Hackett:This show reflects a political system that’s quite savage. Now China has changed after Mao, but has it been a deep change, a profound change, or a surface change?
Gao:Only a surface change. The one-party system is still there, and that’s why human rights conditions in China are getting worse.
Hackett:Human rights are getting worse?
Gao:Yes, because the Party refuses to give up power. So a lot of people working for human rights in China are faced with this problem, faced with this reality. All the problems stem from the system, from the one-party system established by Mao Zedong and Zhou Enlai. It’s still there.

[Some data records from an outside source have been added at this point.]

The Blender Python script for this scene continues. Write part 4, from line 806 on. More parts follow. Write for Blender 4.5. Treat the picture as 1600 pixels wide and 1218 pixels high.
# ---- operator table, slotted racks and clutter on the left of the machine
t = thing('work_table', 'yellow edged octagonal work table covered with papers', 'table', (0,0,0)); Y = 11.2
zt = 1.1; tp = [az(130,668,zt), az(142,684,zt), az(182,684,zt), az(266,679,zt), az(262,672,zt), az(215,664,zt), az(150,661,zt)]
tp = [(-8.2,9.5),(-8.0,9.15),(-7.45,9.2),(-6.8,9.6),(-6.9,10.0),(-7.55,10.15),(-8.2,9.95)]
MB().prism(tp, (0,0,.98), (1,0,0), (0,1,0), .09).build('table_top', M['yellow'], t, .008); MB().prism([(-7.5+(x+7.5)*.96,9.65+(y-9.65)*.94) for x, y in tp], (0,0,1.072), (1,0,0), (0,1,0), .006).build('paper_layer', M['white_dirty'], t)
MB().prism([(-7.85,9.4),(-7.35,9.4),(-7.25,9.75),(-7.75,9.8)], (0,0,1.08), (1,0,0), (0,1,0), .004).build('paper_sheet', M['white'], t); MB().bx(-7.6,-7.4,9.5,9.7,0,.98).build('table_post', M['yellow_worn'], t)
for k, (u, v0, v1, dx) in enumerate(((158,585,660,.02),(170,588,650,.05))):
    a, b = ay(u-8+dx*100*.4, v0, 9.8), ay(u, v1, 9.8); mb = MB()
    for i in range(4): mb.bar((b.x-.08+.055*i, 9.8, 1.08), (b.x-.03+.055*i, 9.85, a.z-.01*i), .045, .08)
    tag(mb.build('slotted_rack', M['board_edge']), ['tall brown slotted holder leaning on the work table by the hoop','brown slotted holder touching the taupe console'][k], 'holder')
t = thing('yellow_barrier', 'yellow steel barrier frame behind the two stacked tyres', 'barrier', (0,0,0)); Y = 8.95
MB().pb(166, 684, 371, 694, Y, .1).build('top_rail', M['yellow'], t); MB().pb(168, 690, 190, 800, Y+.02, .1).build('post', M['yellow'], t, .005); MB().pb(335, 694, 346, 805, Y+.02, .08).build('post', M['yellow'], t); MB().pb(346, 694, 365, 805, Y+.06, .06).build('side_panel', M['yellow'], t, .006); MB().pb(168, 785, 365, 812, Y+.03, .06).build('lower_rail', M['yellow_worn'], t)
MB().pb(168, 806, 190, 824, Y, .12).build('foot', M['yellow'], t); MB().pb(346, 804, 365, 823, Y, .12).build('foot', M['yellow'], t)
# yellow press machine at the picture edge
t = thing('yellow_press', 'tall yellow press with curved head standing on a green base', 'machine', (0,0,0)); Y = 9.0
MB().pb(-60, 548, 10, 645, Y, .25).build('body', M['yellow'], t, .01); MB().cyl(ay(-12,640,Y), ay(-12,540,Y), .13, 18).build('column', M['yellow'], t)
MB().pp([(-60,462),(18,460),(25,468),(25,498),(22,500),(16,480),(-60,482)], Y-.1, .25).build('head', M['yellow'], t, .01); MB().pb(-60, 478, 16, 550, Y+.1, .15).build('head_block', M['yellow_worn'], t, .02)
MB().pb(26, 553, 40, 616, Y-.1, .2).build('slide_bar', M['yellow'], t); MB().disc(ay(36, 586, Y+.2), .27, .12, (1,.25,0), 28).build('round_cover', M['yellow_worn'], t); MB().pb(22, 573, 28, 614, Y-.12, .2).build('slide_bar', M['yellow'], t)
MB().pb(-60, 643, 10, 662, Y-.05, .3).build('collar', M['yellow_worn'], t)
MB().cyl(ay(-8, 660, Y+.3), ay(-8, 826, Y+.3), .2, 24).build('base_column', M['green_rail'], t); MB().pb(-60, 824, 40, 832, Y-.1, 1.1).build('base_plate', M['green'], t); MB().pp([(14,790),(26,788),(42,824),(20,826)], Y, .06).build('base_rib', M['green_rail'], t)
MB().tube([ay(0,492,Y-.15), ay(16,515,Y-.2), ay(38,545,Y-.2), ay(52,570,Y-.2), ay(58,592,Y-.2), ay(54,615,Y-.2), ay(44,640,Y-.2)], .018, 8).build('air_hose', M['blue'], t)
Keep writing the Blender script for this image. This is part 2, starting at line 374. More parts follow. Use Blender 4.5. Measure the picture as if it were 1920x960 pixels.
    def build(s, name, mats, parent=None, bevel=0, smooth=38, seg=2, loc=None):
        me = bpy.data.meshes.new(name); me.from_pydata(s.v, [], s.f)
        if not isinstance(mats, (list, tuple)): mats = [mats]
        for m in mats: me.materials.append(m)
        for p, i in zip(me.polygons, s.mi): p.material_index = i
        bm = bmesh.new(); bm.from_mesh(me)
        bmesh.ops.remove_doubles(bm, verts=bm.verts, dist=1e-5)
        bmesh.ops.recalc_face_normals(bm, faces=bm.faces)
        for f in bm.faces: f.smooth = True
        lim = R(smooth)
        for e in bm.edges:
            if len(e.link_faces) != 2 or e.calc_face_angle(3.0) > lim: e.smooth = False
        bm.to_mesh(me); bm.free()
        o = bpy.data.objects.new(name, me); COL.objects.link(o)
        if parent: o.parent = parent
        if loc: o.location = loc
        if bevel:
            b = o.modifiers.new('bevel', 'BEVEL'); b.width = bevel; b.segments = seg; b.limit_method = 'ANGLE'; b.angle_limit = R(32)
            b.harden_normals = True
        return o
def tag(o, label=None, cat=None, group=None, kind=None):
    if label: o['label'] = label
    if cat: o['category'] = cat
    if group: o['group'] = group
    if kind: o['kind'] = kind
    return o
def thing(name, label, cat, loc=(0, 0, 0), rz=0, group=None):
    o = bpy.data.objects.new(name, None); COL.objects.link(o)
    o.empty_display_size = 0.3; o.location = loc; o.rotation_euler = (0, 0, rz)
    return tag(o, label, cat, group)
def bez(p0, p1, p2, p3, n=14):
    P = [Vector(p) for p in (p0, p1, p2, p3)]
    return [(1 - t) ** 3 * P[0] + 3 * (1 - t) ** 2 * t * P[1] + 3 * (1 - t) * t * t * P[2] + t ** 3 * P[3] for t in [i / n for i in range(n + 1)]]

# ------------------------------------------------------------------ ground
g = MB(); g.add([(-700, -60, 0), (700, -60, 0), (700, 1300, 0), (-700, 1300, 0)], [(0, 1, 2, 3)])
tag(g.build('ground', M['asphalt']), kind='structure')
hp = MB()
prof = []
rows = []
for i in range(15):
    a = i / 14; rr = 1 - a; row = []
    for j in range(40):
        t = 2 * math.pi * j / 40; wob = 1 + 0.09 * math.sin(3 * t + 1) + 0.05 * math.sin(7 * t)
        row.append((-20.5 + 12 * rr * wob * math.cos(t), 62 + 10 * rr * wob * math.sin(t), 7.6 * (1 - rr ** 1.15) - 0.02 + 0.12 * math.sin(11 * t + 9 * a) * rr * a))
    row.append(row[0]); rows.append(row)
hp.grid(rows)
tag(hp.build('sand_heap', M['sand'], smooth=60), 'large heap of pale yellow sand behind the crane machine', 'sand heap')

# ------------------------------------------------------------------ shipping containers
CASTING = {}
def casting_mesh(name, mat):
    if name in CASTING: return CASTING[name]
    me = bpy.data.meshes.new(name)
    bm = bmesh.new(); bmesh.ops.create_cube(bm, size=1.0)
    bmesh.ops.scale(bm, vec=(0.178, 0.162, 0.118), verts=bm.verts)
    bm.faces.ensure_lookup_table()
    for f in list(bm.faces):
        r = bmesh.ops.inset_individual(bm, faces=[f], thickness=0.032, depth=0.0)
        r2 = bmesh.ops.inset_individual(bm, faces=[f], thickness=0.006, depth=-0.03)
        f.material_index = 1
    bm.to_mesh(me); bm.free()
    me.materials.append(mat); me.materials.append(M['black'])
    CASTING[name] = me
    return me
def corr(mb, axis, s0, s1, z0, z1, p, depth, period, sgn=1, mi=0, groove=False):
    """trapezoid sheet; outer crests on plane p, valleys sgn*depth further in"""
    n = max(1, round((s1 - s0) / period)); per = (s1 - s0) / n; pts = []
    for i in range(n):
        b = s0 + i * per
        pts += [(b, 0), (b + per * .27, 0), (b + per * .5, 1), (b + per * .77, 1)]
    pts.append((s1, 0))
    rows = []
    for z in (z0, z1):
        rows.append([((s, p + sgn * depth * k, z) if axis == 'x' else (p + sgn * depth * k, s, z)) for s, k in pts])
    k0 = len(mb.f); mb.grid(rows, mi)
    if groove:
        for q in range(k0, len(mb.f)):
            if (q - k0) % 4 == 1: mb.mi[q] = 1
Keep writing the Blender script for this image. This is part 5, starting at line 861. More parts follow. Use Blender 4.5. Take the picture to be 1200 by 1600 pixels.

Hackett:The Chinese people deserve better. And I think the reality of the Chinese government will become more apparent in time. Your book helps. You accomplished what your mother asked you to do, to “tell the truth to the Chinese people.”
Editor's Notes
1. “Airplane position” refers to a common method of abuse used during the Cultural Revolution, in which one was forced to bend over until their head was almost touching the ground while someone twisted their hands up and back over their heads.^
2. According to the Asia Society, 900 million copies were made during the Cultural Revolution. Melissa Chiu and Zheng Shengtian,Art and China’s Revolution(New Haven and London: Yale University Press, 2008), 131.^
3. The “Gang of Four” refers to four leftist Communist Party of China officials: Jiang Qing, Zhang Chunqiao, Yao Wenyuan, and Wang Hongwen. They came to power during the Cultural Revolution and were later charged with treason for the social chaos created during that time.^
4. Lin Biao (1907–1971) was a Chinese Communist military leader who was Chairman Mao’s second-in-command during the Cultural Revolution .After his death in 1971, he was deemed a traitor and along with the Gang of Four was labeled one of two “major Counter-revolutionary parties” that were blamed for the Cultural Revolution.^
5. Zhu De (1886–1976) was the founder and military tactician of the Chinese Red Army.^
6. Quoted in Melissa Chiu and Zheng Shengtian,Art andChina’s Revolution(New Haven and London: Yale University Press, 2008), 10.